### THE EXERCISE
Return exactly the lines that run from the beginning through the line containing "random.seed(11)", both included, and no others.

### SOURCE EXCERPT

# # # # #

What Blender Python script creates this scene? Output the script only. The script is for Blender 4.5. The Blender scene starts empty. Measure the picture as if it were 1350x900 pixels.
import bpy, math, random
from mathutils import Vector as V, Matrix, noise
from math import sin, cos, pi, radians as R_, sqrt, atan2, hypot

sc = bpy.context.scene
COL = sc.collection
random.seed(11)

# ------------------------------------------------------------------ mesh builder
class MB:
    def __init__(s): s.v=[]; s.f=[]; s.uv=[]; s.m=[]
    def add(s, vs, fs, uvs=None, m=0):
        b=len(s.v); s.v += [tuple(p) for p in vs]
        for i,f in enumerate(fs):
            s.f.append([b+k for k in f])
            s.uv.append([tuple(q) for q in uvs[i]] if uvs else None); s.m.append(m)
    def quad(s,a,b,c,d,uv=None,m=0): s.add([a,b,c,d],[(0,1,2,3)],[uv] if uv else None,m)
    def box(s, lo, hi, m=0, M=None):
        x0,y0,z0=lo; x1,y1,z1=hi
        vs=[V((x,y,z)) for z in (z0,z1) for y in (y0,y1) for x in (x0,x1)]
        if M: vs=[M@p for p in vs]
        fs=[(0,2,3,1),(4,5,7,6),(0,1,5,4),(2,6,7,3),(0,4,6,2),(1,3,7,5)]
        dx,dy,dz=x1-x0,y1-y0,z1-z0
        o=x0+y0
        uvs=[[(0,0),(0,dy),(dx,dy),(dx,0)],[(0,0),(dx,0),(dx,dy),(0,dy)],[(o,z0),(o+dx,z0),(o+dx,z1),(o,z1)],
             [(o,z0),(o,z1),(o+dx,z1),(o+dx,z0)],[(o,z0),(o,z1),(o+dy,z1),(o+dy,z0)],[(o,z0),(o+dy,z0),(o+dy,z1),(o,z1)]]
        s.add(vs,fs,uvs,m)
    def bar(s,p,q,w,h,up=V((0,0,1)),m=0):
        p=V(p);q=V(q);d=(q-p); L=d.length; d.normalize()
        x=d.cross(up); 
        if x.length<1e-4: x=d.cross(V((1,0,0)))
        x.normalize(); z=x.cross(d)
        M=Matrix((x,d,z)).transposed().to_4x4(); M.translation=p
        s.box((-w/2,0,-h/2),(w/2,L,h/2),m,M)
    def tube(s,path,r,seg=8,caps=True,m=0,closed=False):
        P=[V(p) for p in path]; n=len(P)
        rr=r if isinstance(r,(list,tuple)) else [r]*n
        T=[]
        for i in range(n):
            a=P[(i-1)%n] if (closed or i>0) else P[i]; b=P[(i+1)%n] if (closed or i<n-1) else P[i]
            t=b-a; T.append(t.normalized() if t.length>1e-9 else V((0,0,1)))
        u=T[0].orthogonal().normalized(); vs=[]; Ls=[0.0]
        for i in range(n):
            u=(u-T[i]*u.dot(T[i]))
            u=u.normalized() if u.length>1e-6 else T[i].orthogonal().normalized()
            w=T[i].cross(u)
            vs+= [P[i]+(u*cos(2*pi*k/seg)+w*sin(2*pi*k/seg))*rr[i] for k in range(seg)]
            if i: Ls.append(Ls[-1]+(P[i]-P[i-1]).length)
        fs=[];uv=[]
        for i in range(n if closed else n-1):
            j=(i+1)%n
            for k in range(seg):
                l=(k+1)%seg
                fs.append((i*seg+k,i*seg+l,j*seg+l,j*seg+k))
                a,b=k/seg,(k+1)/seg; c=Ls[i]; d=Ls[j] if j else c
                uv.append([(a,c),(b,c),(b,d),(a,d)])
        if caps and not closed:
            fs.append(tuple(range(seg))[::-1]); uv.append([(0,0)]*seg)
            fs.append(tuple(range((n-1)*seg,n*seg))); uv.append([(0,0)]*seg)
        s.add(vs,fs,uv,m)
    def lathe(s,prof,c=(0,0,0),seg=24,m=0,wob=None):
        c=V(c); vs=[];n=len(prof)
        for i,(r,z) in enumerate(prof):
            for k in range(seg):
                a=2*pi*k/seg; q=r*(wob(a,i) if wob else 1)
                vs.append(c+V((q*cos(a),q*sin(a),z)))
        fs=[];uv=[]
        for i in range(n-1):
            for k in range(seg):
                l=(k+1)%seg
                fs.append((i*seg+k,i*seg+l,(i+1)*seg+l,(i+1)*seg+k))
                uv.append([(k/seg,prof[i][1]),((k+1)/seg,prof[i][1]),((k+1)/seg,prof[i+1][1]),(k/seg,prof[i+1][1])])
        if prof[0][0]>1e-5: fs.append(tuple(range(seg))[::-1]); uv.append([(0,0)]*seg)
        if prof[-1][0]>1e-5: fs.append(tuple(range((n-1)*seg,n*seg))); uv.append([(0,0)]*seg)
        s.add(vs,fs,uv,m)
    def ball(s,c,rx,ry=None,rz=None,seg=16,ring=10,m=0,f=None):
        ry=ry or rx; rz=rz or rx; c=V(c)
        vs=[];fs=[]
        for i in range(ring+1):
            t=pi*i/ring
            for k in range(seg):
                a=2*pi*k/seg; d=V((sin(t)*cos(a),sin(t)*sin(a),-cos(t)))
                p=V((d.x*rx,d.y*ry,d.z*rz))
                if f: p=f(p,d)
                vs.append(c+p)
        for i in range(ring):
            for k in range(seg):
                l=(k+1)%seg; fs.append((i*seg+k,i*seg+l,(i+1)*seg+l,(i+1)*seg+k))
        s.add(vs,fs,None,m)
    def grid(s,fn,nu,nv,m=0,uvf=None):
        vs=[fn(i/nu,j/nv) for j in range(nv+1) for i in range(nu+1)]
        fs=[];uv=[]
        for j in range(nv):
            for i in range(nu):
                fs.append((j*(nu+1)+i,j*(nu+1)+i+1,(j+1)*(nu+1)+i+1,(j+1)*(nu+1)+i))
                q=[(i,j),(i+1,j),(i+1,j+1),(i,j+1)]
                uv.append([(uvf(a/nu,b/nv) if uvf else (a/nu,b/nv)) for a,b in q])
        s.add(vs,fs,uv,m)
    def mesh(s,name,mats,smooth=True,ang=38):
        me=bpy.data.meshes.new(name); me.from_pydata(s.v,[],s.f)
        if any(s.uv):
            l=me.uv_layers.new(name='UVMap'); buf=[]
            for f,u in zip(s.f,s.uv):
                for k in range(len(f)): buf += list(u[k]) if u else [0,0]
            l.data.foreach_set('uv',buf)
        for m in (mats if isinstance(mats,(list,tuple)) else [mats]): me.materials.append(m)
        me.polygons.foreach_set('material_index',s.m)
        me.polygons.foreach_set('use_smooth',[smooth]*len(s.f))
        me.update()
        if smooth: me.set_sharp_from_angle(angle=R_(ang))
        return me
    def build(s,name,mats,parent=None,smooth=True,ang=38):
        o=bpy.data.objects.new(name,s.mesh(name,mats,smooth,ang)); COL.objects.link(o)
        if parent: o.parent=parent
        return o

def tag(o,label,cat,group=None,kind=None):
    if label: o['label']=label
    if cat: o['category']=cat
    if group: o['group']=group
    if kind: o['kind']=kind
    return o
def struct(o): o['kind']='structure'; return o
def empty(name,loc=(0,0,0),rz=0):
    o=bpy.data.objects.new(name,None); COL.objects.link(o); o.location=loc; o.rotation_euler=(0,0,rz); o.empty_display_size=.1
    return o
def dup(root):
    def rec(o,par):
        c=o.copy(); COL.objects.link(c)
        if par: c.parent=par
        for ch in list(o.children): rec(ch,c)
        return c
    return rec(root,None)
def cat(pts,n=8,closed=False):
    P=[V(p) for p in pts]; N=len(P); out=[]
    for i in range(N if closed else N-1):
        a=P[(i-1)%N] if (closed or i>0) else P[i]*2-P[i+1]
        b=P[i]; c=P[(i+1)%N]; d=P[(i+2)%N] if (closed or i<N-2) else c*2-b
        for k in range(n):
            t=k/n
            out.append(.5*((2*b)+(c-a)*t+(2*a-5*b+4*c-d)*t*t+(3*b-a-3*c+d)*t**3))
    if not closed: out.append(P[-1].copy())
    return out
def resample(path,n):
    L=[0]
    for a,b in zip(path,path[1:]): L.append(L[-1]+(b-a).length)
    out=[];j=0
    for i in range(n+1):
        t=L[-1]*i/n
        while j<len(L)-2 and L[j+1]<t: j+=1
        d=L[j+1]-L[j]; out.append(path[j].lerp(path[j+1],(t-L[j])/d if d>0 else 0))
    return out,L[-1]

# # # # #

### ANSWER TO THE PROBLEM
What Blender Python script creates this scene? Output the script only. The script is for Blender 4.5. The Blender scene starts empty. Measure the picture as if it were 1350x900 pixels.
import bpy, math, random
from mathutils import Vector as V, Matrix, noise
from math import sin, cos, pi, radians as R_, sqrt, atan2, hypot

sc = bpy.context.scene
COL = sc.collection
random.seed(11)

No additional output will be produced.